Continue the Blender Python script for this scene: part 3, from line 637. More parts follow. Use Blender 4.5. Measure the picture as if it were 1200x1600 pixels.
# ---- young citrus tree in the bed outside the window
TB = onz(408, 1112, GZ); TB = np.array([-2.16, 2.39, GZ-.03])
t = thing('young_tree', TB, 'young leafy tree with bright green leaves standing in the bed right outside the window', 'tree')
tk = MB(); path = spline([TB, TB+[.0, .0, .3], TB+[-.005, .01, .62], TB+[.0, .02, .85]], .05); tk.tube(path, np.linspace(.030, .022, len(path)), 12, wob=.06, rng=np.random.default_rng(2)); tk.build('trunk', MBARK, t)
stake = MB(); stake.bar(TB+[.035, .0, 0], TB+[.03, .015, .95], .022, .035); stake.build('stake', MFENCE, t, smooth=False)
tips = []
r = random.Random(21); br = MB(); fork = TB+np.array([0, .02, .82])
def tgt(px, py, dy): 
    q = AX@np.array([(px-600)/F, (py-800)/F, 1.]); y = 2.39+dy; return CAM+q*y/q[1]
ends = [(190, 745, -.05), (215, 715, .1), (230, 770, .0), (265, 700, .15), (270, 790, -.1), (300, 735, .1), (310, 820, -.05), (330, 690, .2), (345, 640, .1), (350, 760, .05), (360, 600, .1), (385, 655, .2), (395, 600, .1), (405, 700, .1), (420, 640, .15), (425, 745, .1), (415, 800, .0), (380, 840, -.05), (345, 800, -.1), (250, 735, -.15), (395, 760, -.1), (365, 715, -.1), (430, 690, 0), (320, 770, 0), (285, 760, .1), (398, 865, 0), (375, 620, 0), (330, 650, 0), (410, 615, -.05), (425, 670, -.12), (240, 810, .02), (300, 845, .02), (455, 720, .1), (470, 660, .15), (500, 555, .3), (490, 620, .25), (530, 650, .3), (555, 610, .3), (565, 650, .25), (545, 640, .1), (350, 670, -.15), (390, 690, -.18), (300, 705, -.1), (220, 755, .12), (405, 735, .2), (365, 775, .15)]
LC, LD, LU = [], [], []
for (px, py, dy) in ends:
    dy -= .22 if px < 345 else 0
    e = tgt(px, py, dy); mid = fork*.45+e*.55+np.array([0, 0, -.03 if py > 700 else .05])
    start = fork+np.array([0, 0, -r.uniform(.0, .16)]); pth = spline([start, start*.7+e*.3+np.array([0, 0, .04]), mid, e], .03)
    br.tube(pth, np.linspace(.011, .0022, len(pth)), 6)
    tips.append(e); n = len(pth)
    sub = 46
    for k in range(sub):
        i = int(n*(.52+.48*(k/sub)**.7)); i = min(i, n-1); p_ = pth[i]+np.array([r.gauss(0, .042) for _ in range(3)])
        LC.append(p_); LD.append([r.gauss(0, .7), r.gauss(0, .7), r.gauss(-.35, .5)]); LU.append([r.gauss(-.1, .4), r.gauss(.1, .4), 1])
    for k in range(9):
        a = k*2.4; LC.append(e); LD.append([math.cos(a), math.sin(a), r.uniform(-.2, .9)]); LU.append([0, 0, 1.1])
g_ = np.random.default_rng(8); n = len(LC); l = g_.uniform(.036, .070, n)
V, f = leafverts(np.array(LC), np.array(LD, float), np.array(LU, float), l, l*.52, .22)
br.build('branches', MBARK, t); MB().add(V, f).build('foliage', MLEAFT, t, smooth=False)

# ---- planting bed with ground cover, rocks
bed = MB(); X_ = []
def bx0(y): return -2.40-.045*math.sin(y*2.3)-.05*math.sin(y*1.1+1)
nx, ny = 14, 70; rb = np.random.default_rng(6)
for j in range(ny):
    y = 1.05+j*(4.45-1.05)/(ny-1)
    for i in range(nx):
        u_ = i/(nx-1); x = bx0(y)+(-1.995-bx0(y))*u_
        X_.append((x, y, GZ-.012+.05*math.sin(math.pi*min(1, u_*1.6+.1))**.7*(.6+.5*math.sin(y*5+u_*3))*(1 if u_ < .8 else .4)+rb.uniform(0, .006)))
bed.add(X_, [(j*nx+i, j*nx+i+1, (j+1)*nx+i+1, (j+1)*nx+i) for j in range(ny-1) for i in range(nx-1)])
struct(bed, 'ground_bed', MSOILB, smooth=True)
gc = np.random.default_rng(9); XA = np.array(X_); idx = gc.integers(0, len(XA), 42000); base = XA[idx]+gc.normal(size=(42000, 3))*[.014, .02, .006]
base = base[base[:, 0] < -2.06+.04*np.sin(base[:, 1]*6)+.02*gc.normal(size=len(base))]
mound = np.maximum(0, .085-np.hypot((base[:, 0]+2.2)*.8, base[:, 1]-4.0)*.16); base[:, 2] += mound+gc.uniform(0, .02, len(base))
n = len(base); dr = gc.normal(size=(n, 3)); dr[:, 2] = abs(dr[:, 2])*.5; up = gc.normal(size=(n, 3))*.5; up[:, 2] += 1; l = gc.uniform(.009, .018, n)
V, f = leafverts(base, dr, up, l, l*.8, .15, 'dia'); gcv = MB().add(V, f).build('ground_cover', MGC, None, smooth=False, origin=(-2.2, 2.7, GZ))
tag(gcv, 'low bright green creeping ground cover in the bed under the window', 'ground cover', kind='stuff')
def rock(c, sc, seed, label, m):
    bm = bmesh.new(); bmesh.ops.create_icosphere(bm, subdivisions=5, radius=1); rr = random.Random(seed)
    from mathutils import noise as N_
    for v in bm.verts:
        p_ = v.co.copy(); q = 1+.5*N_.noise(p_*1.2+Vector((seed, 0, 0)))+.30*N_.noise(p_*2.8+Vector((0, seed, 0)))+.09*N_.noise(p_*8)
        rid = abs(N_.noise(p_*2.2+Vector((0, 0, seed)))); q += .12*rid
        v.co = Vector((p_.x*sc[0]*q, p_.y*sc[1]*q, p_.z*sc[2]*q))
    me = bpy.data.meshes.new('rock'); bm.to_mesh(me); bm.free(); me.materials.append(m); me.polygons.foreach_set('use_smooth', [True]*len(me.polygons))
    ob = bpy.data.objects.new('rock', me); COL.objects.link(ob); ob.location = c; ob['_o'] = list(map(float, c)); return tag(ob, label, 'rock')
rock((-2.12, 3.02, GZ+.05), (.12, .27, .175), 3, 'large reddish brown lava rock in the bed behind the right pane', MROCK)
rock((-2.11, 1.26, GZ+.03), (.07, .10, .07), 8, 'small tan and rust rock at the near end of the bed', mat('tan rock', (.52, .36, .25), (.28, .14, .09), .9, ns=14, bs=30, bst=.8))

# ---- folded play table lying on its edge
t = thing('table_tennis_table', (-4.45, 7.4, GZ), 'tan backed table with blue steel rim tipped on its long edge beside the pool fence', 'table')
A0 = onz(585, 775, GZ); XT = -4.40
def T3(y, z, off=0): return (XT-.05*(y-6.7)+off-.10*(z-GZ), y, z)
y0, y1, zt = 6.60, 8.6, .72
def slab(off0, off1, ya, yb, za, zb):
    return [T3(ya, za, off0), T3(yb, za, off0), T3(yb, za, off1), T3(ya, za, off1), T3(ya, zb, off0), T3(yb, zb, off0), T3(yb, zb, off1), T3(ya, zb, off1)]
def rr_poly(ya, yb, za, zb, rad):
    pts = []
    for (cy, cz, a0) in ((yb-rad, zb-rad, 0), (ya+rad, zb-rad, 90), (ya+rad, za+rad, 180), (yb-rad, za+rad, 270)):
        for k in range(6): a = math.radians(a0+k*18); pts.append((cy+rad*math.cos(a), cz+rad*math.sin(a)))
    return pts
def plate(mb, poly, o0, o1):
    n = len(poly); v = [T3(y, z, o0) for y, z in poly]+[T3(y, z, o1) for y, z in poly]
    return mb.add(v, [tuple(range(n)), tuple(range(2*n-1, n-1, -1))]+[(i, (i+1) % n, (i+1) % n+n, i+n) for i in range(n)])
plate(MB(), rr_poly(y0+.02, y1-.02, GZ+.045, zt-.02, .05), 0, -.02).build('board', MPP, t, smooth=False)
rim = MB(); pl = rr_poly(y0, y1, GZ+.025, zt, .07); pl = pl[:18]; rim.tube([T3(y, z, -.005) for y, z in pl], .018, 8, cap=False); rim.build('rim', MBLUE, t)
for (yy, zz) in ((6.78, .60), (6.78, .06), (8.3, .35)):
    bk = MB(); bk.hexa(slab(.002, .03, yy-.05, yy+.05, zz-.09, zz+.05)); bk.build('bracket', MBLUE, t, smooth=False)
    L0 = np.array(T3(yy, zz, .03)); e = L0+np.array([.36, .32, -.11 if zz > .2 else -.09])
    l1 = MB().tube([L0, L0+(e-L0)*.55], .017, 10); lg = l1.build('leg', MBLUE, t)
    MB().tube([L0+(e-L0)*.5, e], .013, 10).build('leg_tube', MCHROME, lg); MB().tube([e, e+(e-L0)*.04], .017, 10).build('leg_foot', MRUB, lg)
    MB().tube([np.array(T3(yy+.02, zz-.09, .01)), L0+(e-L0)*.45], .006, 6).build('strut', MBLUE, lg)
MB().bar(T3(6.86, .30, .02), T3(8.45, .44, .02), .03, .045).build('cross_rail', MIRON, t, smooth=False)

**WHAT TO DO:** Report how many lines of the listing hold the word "from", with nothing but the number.

**EXERCISE RESPONSE:** 2